The difference is that when I'm driving, I'm in control. I could, if I wanted, choose to drop off the M4, and travel through the Brecon Beacons instead (I sometimes even have). I can choose when to leave. I can choose when to arrive.

Sometimes, the train is more convenient, though - usually when I travel to London, I use the train, for instance. And I love to kick back and bury myself in a book, or catch up on my backlog of films, or whatever. But as much as I love the journey once I'm on it, I hate rushing to the train, and then waiting for it. You can call it impatience if you like. I call it lack of agency.

I play games on Windows. I do work on Linux.

I idly post rubbish on Twitter. I do serious discussion mostly on XMPP.

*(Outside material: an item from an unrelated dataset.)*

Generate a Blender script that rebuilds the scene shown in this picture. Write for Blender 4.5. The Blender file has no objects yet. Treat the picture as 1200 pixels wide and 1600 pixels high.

I generally prefer Open Source, but the vast - vast - majority of software projects I use I've never even looked at the source code. I looked at the Linux kernel code once. I've mostly stopped having nightmares. That stuff is way beyond me.

I generally prefer Open Standards, but my focus on active participation is extremely narrow. I'm dimly aware about SYN and ACK flags, and even that you can use them both together. But it's all a dim haze.

It's not that I want to use XMPP because I do work on the standards, or the clients, or the servers. It's that I could. I have, as the kids say these days, agency.

I'm always conscious, when using Twitter, that as much fun as it is, I do not have a horse in that game, and never could. I cannot write a Twitter. I cannot host my own Twitter. It doesn't put me off using it totally, of course - but it leaves me feeling unsatisfied.

In my work within the XMPP Standards Foundation, on the other hand, I do satisfy my need for agency. I might not be the expert in audio/video chat I perhaps should be - but I'm confident that all the information I'd need to become one is out there. I haven't ever written a (proper) client - but I could do so, if the need (or simply curiosity) arose. And if I didn't want to put in the effort yet still wanted the result, I could convince someone else - and if they said no, find someone else again.

XMPP, and Open Standards, and Open Source, is for me about keeping options open, about flexibility, and above all about agency.

The XMPP Threat Model Agency

While we have, in principle, a number of Threat Models on our books, for some reason the flash bulbs really go off for The State Actor. When she steps out on the catwalk, all eyes are on her, and nobody really pays much attention to The Rogue Access Point, or The Compromised Server, for example. Poor Insider Threat is almost ignored, and sulks in the corner wondering why.

I worry about this, because if one assumes the only Threat Model worth considering is The State Actor, then we have a tendency to focus too narrowly on a single problem. We can, of course, protect against The State Actor with some effort, but it has two key effects:

  1. We compromise on usability rather than security. As a for-example, we have a tendency to prioritise Perfect Forward Secrecy over Archive Access. This isn't just a convenience for users, either - having a strong audit trail is important for other security issues, like the Insider Threat mentioned before.
  2. We compromise security by enforcing an incompatible model. You cannot, to state the obvious, talk to the State if the entire focus of your security is in preventing the State seeing your messages. (The reason why is that the State might have strict audit and escrow requirements).

This is all made more awkward because we have countless XEPs on end-to-end encryption, but literally not one of them mentions a Threat Model. We are, it seems, to take it on faith that PFS is unequivocally good. The State is unequivocally evil.

But the reality is contradictory, and fluid. We need to ensure that end-users can talk both to, and about, the State, and in both cases have some clear assurances about how they are protected - and just as important, how they are not.

A product or service can (and perhaps should) stick to a single Threat Model. We do not have that luxury, and in restricting our Threat Models are restricting our own utility.